- _WHAT IS ASKED_
Give every entry again, word for word and in full.

- _LISTING_
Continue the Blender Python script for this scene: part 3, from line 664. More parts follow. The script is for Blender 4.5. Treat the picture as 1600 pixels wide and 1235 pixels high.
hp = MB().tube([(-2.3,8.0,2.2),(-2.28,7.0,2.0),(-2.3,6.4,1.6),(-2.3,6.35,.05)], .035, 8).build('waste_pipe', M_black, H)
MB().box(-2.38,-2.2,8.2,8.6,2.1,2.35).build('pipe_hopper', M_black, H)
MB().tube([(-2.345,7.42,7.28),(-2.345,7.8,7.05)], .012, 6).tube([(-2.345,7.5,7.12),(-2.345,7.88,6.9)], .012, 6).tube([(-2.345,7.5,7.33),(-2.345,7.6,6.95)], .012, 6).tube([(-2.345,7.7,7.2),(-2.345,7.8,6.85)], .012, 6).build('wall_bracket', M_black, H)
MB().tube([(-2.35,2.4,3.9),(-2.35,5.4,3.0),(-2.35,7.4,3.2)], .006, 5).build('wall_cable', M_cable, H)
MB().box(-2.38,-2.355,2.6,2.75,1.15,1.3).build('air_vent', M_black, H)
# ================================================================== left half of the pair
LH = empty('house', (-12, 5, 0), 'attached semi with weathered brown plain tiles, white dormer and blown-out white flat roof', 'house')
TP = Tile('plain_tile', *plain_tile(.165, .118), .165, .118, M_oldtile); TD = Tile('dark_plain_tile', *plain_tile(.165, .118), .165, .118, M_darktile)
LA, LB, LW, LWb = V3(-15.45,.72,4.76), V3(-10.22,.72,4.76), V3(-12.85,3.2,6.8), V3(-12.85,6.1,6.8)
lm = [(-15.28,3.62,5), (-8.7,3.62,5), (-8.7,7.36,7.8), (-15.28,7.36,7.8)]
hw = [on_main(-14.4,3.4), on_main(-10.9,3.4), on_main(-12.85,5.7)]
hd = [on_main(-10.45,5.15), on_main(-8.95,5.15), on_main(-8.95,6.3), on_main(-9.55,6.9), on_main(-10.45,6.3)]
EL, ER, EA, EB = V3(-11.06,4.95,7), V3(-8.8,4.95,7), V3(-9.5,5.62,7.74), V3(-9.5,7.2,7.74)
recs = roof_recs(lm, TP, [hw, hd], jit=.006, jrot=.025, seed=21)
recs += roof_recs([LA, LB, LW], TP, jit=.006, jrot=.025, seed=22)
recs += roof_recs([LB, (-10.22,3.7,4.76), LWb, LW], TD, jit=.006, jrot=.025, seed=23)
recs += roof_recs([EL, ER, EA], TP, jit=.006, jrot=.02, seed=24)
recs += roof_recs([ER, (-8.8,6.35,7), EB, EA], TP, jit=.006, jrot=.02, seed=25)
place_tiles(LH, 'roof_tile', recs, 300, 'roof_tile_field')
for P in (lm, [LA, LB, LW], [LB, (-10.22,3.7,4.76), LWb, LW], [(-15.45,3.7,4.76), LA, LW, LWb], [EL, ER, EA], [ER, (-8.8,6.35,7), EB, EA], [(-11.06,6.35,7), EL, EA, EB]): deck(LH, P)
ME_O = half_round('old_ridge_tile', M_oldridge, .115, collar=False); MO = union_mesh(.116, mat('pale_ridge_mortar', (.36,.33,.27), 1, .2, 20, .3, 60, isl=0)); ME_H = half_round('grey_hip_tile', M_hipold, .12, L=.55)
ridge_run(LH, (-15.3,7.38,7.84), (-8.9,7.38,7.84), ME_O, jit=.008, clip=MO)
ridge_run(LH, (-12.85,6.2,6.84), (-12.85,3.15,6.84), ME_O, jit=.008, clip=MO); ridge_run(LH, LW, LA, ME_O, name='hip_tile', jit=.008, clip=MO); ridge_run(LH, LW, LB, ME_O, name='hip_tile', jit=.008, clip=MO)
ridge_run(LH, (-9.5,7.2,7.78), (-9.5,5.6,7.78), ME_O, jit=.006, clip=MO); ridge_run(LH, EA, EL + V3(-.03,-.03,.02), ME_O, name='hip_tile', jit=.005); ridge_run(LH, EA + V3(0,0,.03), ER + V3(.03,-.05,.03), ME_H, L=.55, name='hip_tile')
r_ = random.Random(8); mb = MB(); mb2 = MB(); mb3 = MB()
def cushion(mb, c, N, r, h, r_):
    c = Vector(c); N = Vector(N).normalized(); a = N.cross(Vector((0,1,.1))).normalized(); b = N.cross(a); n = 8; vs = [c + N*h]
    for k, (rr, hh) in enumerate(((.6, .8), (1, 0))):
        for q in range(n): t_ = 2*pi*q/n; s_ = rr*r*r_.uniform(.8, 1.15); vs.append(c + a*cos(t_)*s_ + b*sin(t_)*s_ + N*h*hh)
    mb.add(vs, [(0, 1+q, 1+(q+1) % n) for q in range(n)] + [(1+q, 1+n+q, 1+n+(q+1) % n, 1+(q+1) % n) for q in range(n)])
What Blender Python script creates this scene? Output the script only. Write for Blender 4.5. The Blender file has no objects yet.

- _RESULT FOR THIS TASK_
Continue the Blender Python script for this scene: part 3, from line 664. More parts follow. The script is for Blender 4.5. Treat the picture as 1600 pixels wide and 1235 pixels high.
hp = MB().tube([(-2.3,8.0,2.2),(-2.28,7.0,2.0),(-2.3,6.4,1.6),(-2.3,6.35,.05)], .035, 8).build('waste_pipe', M_black, H)
MB().box(-2.38,-2.2,8.2,8.6,2.1,2.35).build('pipe_hopper', M_black, H)
MB().tube([(-2.345,7.42,7.28),(-2.345,7.8,7.05)], .012, 6).tube([(-2.345,7.5,7.12),(-2.345,7.88,6.9)], .012, 6).tube([(-2.345,7.5,7.33),(-2.345,7.6,6.95)], .012, 6).tube([(-2.345,7.7,7.2),(-2.345,7.8,6.85)], .012, 6).build('wall_bracket', M_black, H)
MB().tube([(-2.35,2.4,3.9),(-2.35,5.4,3.0),(-2.35,7.4,3.2)], .006, 5).build('wall_cable', M_cable, H)
MB().box(-2.38,-2.355,2.6,2.75,1.15,1.3).build('air_vent', M_black, H)
# ================================================================== left half of the pair
LH = empty('house', (-12, 5, 0), 'attached semi with weathered brown plain tiles, white dormer and blown-out white flat roof', 'house')
TP = Tile('plain_tile', *plain_tile(.165, .118), .165, .118, M_oldtile); TD = Tile('dark_plain_tile', *plain_tile(.165, .118), .165, .118, M_darktile)
LA, LB, LW, LWb = V3(-15.45,.72,4.76), V3(-10.22,.72,4.76), V3(-12.85,3.2,6.8), V3(-12.85,6.1,6.8)
lm = [(-15.28,3.62,5), (-8.7,3.62,5), (-8.7,7.36,7.8), (-15.28,7.36,7.8)]
hw = [on_main(-14.4,3.4), on_main(-10.9,3.4), on_main(-12.85,5.7)]
hd = [on_main(-10.45,5.15), on_main(-8.95,5.15), on_main(-8.95,6.3), on_main(-9.55,6.9), on_main(-10.45,6.3)]
EL, ER, EA, EB = V3(-11.06,4.95,7), V3(-8.8,4.95,7), V3(-9.5,5.62,7.74), V3(-9.5,7.2,7.74)
recs = roof_recs(lm, TP, [hw, hd], jit=.006, jrot=.025, seed=21)
recs += roof_recs([LA, LB, LW], TP, jit=.006, jrot=.025, seed=22)
recs += roof_recs([LB, (-10.22,3.7,4.76), LWb, LW], TD, jit=.006, jrot=.025, seed=23)
recs += roof_recs([EL, ER, EA], TP, jit=.006, jrot=.02, seed=24)
recs += roof_recs([ER, (-8.8,6.35,7), EB, EA], TP, jit=.006, jrot=.02, seed=25)
place_tiles(LH, 'roof_tile', recs, 300, 'roof_tile_field')
for P in (lm, [LA, LB, LW], [LB, (-10.22,3.7,4.76), LWb, LW], [(-15.45,3.7,4.76), LA, LW, LWb], [EL, ER, EA], [ER, (-8.8,6.35,7), EB, EA], [(-11.06,6.35,7), EL, EA, EB]): deck(LH, P)
ME_O = half_round('old_ridge_tile', M_oldridge, .115, collar=False); MO = union_mesh(.116, mat('pale_ridge_mortar', (.36,.33,.27), 1, .2, 20, .3, 60, isl=0)); ME_H = half_round('grey_hip_tile', M_hipold, .12, L=.55)
ridge_run(LH, (-15.3,7.38,7.84), (-8.9,7.38,7.84), ME_O, jit=.008, clip=MO)
ridge_run(LH, (-12.85,6.2,6.84), (-12.85,3.15,6.84), ME_O, jit=.008, clip=MO); ridge_run(LH, LW, LA, ME_O, name='hip_tile', jit=.008, clip=MO); ridge_run(LH, LW, LB, ME_O, name='hip_tile', jit=.008, clip=MO)
ridge_run(LH, (-9.5,7.2,7.78), (-9.5,5.6,7.78), ME_O, jit=.006, clip=MO); ridge_run(LH, EA, EL + V3(-.03,-.03,.02), ME_O, name='hip_tile', jit=.005); ridge_run(LH, EA + V3(0,0,.03), ER + V3(.03,-.05,.03), ME_H, L=.55, name='hip_tile')
r_ = random.Random(8); mb = MB(); mb2 = MB(); mb3 = MB()
def cushion(mb, c, N, r, h, r_):
    c = Vector(c); N = Vector(N).normalized(); a = N.cross(Vector((0,1,.1))).normalized(); b = N.cross(a); n = 8; vs = [c + N*h]
    for k, (rr, hh) in enumerate(((.6, .8), (1, 0))):
        for q in range(n): t_ = 2*pi*q/n; s_ = rr*r*r_.uniform(.8, 1.15); vs.append(c + a*cos(t_)*s_ + b*sin(t_)*s_ + N*h*hh)
    mb.add(vs, [(0, 1+q, 1+(q+1) % n) for q in range(n)] + [(1+q, 1+n+q, 1+n+(q+1) % n, 1+(q+1) % n) for q in range(n)])
What Blender Python script creates this scene? Output the script only. Write for Blender 4.5. The Blender file has no objects yet.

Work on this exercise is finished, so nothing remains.